IRC Section 133(b)(7) VOTING RIGHTS OF EMPLOYER SECURITIES. --A loan shall not be treated as a securities acquisition loan for purposes of this section unless --

(A) the employee stock ownership plan meets the requirements of section 409(e)(2) with respect to all employer securities acquired by, or transferred to, the plan in connection with such loan (without regard to whether or not the employer has a registration-type class of securities), and

(B) no stock described in section 409(l)(3) is acquired by, or transferred to, the plan in connection with such loan unless --

(i) such stock has voting rights equivalent to the stock to which it may be converted, and

(ii) the requirements of subparagraph (A) are met with respect to such voting rights.

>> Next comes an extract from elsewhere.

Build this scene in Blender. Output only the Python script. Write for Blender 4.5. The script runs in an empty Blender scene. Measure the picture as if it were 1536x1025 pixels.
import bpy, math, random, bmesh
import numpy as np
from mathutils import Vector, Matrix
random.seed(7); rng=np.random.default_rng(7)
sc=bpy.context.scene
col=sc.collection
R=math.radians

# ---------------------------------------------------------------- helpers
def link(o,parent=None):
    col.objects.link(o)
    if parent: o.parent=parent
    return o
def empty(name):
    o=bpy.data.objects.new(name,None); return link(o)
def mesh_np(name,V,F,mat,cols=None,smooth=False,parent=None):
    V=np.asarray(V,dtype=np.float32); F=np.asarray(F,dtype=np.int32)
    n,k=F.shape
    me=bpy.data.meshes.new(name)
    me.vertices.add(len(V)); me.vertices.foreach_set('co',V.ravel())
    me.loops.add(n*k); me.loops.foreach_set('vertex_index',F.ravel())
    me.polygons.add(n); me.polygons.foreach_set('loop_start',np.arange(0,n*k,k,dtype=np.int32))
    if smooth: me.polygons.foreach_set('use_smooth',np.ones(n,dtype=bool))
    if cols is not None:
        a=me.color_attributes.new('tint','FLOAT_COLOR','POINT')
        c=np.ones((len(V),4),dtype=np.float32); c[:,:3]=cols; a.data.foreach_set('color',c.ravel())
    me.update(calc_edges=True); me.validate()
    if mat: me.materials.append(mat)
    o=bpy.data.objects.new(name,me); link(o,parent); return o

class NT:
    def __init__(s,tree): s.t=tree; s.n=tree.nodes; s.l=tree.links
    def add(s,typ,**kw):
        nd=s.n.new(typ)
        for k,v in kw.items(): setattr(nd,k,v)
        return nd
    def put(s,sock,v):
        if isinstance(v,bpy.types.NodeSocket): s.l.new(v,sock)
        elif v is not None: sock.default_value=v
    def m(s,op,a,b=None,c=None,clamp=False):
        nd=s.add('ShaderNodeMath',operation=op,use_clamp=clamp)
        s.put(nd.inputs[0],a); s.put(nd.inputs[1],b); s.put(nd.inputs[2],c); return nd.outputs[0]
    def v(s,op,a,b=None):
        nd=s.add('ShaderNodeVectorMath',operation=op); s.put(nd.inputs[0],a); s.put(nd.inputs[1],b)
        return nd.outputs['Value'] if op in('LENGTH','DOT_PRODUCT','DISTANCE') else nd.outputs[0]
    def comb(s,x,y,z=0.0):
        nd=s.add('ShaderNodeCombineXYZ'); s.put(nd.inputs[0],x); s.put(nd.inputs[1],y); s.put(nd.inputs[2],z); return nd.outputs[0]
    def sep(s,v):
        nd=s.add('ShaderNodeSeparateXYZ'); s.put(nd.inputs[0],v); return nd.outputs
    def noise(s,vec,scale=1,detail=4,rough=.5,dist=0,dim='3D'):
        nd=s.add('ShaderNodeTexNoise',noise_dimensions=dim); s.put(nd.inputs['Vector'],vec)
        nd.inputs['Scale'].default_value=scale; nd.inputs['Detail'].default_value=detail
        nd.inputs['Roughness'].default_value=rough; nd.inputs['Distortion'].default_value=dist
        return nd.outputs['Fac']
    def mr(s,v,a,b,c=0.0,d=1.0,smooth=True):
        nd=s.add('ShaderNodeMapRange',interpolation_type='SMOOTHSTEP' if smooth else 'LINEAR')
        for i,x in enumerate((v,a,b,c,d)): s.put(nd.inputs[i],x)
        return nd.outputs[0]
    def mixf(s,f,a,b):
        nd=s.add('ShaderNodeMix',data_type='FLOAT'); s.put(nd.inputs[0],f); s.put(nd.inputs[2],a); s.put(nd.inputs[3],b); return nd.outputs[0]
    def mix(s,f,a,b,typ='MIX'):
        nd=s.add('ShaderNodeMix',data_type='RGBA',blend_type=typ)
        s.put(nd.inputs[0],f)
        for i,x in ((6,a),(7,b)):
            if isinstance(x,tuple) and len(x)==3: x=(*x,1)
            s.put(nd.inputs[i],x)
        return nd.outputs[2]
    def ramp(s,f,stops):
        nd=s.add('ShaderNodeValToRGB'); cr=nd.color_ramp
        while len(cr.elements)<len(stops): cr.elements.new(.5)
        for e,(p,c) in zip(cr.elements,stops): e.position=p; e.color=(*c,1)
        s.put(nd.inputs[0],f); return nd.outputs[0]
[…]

So, if the loan is paid off, it seems like you don't care about the status of the loan anymore and you may be able to amend the plan to revert to the general voting rights on the shares. But, I don't know that the government would be forestalled from arguing that the expanded voting rights applied to the shares acquired with the loan, rather than just for the term of the loan.

Fence sitting, aren't I? I am going to irritate you further by saying that I think there is sufficient ambiguity that you should check with experienced ERISA counsel and perhaps either go for a letter ruling or make the amendment and highlight in your determination letter application. Note, I did look briefly at 411(d)(6) and the associated regulations and do not see where voting pass-through is a protected benefit. But this is free advice, so you need to check into that, also.
Tot
Another argument that plan can eliminate these voting rights is that in the 4975 regulations, when the IRS wants the rights to continue to exist following a change in facts, the regs so provide (i.e, the nonterminable protection and rights).

Although different, but by analogy, if plan wasn't required by section 133 to provide complete pass thru voting but the provisions of the plan nonetheless did, couldn't these extraordinary rights be eliminated so that only the statutory voting rights are provided?